The final result was so tender and tasty, that this dish alone has earned cabbage the chance of a comeback in my kitchen. Even better, the girls, while at first skeptical at seeing their beloved piece of fish wrapped in GREEN FOOD, snarfed the whole thing down and were eager for seconds. Engage one of your kids in making the little fish and cabbage purses, it was a fun exercise that Muppet mastered in minutes.
Cheers – Steve
Ingredients
- 6 large savoy cabbage leaves
- 8 tablespoons (1 stick) unsalted butter, room temperature, divided
- 1/4 cup drained capers, divided
- 1 teaspoon minced fresh thyme
- 6 4- ounce cod fillets
- Juice of 1/2 lemon
- fresh minced rosemary for garnish
- kosher salt and fresh black pepper to taste
Instructions
- Bring large pot of salted water to boil. Fill a large bowl with ice cubes and water and set aside. Add washed cabbage leaves to boiling water; cook 2-3 minutes. Using a large slotted spoon, transfer leaves to bowl of ice water to cool. Once cooled, drain in a colander and gently pat dry with a clean kitchen towel.
- Place 1/2 of the butter in small bowl. Chop 2 tablespoons of the capers and mix into bowl with butter, then stir in the minced thyme. Season caper butter to taste with kosher salt and freshly ground black pepper.
- Place 1 blanched cabbage leaf, vein side up, on a work surface. Using small sharp knife, trim off some of thickest part of large center vein so that leaf will lie flat. Turn leaf over, vein side down. Place 1 fish fillet on bottom third of cabbage leaf (toward the root end). Sprinkle fish with coarse salt and pepper. Spread some caper butter over fish. Fold the root end, then the sides of leaf over fish. Fold tip of leaf over, enclosing fish completely. Place fish packet, seam side down, on rimmed baking sheet. Repeat with remaining pieces of fish.
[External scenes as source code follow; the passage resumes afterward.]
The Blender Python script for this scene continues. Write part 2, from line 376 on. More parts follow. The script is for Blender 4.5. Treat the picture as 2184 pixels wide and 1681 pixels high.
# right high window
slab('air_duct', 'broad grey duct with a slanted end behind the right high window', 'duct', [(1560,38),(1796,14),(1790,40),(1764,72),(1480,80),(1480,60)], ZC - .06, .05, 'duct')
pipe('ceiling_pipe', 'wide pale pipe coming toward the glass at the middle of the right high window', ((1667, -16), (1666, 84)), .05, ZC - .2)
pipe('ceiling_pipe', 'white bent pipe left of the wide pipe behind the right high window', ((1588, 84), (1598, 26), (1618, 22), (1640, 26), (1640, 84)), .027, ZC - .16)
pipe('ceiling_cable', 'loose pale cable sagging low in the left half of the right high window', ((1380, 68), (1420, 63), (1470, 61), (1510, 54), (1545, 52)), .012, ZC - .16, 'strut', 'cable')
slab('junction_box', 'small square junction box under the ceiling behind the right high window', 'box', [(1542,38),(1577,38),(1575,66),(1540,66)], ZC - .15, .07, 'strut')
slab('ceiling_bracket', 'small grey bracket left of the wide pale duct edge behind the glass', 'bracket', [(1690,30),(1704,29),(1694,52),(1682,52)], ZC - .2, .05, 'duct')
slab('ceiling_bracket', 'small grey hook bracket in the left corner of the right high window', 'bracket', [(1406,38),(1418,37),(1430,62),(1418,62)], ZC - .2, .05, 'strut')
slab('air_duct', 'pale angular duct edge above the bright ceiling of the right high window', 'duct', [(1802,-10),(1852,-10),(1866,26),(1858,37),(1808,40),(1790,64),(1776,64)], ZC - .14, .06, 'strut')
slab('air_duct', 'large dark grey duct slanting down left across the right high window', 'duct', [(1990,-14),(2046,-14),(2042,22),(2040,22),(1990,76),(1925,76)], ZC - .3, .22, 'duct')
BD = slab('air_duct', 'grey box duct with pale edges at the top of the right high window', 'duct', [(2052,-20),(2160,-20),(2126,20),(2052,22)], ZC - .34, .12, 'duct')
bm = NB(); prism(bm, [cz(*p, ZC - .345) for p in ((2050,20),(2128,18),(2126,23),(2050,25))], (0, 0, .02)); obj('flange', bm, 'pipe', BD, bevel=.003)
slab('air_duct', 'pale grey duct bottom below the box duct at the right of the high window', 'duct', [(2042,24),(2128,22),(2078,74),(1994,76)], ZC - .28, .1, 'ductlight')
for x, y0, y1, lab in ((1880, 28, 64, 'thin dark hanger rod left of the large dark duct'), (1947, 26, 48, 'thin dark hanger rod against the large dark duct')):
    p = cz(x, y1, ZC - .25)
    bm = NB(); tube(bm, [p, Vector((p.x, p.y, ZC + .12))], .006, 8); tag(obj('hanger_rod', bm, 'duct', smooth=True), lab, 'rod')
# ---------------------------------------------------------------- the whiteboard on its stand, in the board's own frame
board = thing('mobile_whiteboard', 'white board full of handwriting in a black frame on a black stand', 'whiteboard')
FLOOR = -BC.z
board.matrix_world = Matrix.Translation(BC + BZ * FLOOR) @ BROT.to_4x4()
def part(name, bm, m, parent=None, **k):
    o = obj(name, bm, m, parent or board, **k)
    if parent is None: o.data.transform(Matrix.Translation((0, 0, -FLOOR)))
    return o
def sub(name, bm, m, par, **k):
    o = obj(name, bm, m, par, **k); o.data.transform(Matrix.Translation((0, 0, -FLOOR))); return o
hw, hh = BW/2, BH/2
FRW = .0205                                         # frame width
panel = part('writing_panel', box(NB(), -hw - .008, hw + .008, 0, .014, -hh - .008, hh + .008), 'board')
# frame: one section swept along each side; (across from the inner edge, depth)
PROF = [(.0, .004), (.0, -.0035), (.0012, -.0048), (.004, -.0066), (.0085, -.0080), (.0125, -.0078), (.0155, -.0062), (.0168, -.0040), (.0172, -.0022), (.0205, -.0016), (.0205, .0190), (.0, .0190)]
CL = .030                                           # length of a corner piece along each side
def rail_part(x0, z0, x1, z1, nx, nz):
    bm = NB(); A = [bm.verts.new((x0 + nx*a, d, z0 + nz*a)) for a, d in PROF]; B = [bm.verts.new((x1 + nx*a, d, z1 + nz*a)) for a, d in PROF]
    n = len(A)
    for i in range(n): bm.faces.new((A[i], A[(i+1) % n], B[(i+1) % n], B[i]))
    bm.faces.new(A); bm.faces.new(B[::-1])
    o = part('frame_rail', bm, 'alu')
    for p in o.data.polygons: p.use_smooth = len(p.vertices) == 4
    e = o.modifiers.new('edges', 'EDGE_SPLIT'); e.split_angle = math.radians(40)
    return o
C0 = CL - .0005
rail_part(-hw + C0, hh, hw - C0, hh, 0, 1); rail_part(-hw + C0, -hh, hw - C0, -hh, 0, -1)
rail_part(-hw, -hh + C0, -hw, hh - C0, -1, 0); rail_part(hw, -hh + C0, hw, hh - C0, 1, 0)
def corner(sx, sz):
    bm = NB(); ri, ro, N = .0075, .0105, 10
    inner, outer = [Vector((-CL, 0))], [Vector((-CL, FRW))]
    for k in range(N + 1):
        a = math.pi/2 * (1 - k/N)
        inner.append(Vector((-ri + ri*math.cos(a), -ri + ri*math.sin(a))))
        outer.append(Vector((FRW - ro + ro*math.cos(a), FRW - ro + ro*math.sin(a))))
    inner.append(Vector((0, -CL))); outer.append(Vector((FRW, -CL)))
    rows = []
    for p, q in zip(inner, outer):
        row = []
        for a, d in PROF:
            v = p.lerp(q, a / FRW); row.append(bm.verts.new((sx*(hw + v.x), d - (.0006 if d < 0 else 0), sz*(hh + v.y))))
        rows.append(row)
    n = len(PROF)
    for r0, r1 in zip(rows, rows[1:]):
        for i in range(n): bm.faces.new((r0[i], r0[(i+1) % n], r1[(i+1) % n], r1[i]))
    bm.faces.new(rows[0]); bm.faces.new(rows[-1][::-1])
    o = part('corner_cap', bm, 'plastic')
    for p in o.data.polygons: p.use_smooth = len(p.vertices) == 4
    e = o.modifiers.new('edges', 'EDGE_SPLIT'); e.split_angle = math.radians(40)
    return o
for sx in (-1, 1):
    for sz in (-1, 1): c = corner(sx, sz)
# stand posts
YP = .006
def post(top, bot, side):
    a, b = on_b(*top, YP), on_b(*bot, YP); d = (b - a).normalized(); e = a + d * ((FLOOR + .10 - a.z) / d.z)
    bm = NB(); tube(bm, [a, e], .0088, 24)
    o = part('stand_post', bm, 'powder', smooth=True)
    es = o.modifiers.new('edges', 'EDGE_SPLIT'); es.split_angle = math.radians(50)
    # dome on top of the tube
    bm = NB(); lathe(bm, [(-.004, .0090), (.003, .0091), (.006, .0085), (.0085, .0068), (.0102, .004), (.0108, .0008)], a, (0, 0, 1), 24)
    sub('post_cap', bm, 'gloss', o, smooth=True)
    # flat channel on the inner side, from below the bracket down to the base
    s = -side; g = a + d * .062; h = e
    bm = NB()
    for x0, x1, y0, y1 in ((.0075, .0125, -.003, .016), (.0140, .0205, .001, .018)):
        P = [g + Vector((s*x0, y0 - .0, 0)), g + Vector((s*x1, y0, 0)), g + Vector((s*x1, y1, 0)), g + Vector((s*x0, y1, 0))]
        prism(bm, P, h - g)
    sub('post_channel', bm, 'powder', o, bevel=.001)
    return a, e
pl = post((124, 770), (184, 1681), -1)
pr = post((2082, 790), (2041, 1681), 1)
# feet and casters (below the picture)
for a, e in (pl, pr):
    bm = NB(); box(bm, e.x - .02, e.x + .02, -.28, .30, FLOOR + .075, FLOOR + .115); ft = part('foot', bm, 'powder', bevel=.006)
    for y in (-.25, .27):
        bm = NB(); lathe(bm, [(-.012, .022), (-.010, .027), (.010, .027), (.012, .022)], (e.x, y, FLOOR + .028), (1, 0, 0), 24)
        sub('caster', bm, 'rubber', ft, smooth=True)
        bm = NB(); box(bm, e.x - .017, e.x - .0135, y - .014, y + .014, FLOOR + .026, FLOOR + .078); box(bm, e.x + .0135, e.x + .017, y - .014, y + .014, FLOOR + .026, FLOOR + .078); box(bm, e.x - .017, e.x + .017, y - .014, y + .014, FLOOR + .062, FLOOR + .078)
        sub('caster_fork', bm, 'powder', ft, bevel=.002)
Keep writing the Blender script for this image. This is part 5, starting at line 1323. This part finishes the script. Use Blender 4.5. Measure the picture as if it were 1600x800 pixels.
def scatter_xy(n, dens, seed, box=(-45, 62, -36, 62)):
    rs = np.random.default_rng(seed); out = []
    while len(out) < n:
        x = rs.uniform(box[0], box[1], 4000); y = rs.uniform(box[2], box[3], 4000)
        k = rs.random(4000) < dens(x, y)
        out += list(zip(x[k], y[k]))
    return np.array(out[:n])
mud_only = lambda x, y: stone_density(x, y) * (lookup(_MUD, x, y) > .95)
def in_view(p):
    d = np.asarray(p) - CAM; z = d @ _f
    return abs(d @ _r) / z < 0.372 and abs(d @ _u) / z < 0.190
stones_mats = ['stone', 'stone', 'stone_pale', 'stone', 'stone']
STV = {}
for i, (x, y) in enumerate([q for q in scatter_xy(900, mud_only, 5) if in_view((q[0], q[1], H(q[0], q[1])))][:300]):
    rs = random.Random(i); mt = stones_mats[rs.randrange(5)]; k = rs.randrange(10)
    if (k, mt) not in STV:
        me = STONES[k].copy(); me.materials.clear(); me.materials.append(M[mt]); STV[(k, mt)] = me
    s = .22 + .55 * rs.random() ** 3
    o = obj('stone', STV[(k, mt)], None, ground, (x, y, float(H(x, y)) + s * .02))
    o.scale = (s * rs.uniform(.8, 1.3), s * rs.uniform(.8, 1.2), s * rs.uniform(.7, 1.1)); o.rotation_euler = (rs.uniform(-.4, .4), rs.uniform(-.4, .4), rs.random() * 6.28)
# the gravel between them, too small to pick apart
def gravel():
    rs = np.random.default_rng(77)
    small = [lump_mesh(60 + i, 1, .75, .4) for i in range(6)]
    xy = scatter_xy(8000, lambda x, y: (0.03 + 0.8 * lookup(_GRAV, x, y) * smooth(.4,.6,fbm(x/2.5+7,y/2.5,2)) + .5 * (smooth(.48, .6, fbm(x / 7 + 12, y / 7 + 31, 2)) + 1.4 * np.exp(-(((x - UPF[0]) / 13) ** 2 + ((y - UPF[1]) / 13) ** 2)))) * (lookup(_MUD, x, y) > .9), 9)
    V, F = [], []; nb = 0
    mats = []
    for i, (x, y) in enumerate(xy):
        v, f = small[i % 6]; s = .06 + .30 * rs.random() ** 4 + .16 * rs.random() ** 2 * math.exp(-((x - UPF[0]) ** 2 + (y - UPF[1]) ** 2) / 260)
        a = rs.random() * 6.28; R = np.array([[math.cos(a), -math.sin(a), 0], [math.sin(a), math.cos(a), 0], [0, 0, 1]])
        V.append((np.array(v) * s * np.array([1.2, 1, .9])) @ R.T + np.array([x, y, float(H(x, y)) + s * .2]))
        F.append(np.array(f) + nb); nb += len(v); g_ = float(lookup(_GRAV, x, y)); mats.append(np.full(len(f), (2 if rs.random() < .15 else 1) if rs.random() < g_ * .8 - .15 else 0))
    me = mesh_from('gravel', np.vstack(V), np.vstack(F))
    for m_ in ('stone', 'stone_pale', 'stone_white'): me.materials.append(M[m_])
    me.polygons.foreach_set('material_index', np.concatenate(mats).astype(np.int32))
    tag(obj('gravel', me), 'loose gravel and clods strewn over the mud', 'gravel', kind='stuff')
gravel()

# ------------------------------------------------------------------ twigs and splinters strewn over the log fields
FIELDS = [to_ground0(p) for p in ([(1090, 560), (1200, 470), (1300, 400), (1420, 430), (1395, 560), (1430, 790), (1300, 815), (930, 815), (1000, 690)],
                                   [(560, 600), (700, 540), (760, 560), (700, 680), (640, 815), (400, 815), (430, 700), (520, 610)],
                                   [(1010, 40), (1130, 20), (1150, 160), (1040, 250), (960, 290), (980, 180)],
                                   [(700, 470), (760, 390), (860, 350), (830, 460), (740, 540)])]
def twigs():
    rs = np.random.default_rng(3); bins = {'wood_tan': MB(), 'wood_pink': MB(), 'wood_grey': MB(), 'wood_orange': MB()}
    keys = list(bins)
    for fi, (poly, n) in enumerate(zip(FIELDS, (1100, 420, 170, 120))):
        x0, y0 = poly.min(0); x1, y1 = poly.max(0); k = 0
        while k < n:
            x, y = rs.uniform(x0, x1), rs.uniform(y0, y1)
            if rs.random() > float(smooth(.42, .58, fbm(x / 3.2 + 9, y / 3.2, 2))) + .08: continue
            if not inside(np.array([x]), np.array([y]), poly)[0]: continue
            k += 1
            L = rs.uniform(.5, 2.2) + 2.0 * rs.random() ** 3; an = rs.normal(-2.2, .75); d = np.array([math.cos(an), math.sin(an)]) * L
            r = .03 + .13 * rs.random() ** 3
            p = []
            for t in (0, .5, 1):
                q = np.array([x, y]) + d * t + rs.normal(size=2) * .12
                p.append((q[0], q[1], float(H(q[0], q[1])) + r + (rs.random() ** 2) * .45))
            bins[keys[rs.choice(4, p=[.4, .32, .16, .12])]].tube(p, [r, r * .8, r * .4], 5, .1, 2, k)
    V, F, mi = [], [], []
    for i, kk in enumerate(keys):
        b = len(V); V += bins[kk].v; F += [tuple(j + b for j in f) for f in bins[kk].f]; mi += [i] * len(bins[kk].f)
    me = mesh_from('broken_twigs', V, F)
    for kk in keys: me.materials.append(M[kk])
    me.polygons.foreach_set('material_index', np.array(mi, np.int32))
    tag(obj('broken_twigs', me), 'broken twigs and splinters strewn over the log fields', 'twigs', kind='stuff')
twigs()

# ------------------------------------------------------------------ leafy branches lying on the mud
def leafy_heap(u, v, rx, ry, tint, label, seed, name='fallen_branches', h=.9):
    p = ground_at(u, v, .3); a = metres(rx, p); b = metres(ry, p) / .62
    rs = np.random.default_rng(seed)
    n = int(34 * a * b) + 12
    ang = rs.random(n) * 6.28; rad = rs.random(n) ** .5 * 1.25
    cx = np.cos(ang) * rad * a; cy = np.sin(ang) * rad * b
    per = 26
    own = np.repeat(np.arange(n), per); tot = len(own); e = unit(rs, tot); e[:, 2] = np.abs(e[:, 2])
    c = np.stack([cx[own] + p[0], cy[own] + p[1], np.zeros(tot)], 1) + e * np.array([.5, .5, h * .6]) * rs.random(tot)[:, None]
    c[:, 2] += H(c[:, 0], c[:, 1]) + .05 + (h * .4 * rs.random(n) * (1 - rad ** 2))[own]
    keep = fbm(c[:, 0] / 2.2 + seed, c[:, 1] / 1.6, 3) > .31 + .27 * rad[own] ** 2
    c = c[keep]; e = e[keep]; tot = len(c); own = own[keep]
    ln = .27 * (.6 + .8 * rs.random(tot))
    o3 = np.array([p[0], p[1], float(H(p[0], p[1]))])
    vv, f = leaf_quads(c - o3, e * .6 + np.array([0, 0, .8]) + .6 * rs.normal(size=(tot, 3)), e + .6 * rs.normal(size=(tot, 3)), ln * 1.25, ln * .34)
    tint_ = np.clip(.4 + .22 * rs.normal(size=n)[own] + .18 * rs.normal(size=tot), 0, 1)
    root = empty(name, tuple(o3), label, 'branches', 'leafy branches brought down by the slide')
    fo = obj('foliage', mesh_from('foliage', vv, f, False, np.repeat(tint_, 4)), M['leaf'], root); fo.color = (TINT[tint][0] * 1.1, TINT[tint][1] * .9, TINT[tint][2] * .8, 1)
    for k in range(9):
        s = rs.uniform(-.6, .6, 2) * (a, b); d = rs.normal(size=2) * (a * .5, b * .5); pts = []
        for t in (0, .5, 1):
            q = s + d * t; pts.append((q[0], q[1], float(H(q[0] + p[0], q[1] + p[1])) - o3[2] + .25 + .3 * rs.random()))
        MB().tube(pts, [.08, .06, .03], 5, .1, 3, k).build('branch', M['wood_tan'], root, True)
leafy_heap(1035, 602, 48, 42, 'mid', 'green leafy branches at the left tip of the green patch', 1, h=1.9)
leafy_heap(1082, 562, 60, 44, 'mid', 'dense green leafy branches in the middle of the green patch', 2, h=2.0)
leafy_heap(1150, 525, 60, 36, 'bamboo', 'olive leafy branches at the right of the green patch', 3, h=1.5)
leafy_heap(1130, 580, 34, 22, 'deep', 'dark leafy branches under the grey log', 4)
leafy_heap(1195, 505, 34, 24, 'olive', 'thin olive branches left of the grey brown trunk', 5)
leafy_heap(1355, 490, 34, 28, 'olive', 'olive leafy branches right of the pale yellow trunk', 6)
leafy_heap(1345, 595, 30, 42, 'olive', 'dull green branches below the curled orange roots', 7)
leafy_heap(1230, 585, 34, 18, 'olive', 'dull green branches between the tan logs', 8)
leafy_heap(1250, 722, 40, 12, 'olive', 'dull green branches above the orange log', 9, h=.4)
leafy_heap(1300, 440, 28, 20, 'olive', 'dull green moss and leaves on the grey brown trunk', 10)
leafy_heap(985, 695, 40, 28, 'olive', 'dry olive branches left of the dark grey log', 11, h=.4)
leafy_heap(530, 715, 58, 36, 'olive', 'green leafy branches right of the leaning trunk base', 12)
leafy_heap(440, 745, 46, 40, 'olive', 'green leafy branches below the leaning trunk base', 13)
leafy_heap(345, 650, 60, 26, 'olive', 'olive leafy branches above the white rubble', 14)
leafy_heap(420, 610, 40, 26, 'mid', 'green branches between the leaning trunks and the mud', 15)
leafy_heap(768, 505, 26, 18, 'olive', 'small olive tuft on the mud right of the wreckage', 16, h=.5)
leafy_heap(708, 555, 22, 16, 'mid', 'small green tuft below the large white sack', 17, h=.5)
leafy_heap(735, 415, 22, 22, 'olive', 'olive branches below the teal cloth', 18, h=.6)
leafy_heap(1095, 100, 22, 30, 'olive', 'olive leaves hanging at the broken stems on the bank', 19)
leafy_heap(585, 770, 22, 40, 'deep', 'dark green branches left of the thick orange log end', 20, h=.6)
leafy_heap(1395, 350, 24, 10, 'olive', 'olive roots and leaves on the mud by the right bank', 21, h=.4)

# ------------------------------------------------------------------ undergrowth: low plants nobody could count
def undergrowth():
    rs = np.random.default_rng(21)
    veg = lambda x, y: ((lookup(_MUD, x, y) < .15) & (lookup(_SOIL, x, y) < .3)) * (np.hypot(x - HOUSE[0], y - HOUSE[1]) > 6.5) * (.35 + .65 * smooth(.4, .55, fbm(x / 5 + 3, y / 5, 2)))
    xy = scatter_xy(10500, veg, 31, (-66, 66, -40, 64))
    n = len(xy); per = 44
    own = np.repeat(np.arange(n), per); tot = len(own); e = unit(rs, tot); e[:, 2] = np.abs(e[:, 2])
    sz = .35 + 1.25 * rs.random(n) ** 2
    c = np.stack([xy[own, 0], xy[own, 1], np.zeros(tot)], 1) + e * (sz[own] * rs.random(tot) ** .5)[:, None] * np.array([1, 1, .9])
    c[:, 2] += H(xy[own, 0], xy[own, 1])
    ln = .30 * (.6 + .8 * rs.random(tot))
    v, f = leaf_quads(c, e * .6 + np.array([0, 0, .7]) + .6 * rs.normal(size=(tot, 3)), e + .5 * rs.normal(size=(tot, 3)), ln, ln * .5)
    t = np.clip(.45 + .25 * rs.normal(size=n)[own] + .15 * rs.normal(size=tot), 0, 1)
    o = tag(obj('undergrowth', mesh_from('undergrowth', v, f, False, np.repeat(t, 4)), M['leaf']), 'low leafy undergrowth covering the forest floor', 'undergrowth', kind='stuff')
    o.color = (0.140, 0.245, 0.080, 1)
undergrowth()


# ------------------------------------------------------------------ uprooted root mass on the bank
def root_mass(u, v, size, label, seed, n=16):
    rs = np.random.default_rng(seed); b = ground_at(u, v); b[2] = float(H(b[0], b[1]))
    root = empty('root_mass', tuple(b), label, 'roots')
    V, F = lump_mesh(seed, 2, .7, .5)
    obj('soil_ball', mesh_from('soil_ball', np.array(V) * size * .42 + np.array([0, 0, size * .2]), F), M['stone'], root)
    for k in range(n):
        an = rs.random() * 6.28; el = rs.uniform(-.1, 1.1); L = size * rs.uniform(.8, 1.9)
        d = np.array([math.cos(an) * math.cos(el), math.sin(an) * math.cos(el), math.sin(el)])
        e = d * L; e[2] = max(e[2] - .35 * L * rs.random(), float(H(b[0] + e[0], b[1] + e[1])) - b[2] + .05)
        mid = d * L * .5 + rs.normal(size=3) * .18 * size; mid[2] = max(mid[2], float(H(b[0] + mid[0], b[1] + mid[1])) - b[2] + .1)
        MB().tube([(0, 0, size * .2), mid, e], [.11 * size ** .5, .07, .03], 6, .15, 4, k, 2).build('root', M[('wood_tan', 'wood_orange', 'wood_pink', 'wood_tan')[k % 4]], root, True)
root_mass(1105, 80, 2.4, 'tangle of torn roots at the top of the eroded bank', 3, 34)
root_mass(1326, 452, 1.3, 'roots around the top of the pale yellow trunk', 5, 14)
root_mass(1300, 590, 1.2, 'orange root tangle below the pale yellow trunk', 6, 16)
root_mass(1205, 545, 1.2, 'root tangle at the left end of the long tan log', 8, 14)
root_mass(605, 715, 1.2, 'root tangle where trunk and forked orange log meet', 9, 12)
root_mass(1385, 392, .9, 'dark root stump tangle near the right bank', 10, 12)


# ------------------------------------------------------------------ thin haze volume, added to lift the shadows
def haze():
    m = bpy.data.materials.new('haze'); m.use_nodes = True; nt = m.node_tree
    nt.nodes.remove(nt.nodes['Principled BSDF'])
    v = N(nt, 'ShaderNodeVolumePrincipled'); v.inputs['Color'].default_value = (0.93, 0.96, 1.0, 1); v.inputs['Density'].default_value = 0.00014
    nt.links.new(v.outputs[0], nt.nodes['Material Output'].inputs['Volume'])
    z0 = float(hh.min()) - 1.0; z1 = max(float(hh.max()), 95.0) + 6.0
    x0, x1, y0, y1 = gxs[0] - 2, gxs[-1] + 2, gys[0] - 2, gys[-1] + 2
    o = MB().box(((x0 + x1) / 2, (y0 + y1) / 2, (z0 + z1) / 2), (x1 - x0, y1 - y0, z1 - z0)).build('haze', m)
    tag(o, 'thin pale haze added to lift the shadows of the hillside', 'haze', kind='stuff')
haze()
- DO AHEAD: Can be made a few hours ahead. Cover and chill.
- Preheat oven to 350°F. Sprinkle fish packets with coarse salt and pepper. Melt 1 tablespoon butter and a little EVOO in large nonstick skillet over medium-high heat. Add fish packets to skillet seam side up (working in batches if necessary) and cook until cabbage is light golden, about 2 minutes before flipping the packet seam side down and cooking an additional 2 minutes. Return fish packets, seam side down, to original baking sheet. Bake until fish is just opaque in center and firm to touch, about 7-10 minutes depending on the thickness of your fish.
- Remove the baking sheet from the oven; cover with foil to keep warm. Place the skillet back over medium heat; add remaining 3 tablespoons butter and 2 tablespoons whole capers to pan and cook until butter is golden brown, stirring constantly, 1 to 2 minutes. Add 2 tablespoons chicken stock to butter mixture and swirl to blend. Squeeze in the lemon juice and season sauce to taste with coarse salt and pepper. Spoon sauce over fish and serve sprinkled with fresh rosemary.